On May 9, 1976, a year after Francisco Franco's death, the Carlist party was victim of a terrorist incident organized by Franco's supporters, who still controlled the state apparatus. Ricardo Garcia Pellejero and Aniano Jimenez Santo, two supporters of Carlist pretendant Carlos-Hugo, were gunned down by far-right terrorists, among whom Gladio operative Stefano Delle Chiaie. This terrorist incident was organized with the help of Carlos-Hugo's brother, Sixto de Borbon-Parma, a fascist opposed to the Carlist break with Franco (1965-67) and to the leftist Titoist turn taken by Carlos-Hugo's movement. Against this, Sixto had headed a far-right split.

According to General Sáenz de Santamaría, Sixto had obtained the secret services' help in order to overthrow his brother's faction during the Montejurra celebrations:

"The operation received the code-name "operation Reconquista". Contacts were established with organisms such as the SECED (CESID's predecessor), the Guardia Civil and Sixto's Carlist allies, José Arturo Márquez de Prado, Antonio María de Oriol, Urquijo, and general Campano, who was at that time Guardia Civil's head. Founded by Carrero Blanco, CESED was directed at this moment by general Juan Valverde. The meetings were coordinated by Minister Manuel Fraga himself." [1]
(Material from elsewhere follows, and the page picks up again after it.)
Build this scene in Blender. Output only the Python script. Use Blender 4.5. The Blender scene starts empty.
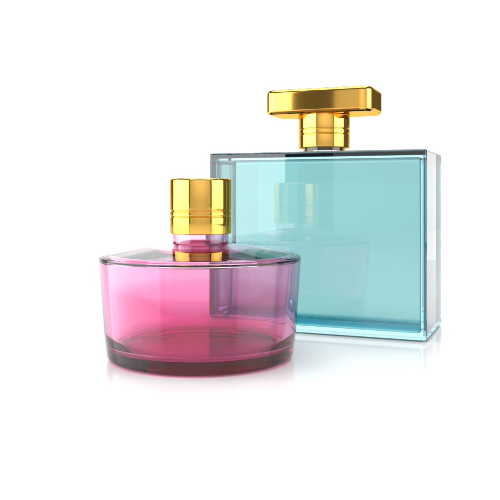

CESED brought far-right members to the Montejurra celebrations, while other extremist organizations such as the Guerrilleros de Cristo Rey (Christ King Guerrilleros), Fuerza Nueva and others contacted members of the Italian International Fascists and of the Argentinee Anticommunist Alliance (AAA). This explains why Stefano Delle Chiaie, Augusto Canchi or Argentinian Rodolfo Almirón were present for the shootings. Mercenary Jean Pierre Cherid also appeared for the first time at Montejurra.

Those crimes were executed before Interior Minister Manuel Fraga's security forces, without the gunmen being arrested neither their weapons seized. They have been related with Gladio "stay-behind" networks, as well as what would later become the GAL ("Antiterrorists Liberation Groups", a death-squad which fought ETA in the 1980s).

At the demand of the Carlist Party, José Luis Marín García Verde and Hermenegildo García Llorente were later accused of murder, before being amnestied, without any judgment.

On November 11, 2003, after various denegations, one of the Carlist Party's recourses led to the recognition by the Audiencia Nacional, Spanish highest court, of the two dead Carlists as victims of terrorism, allowing their families' indemnization [2].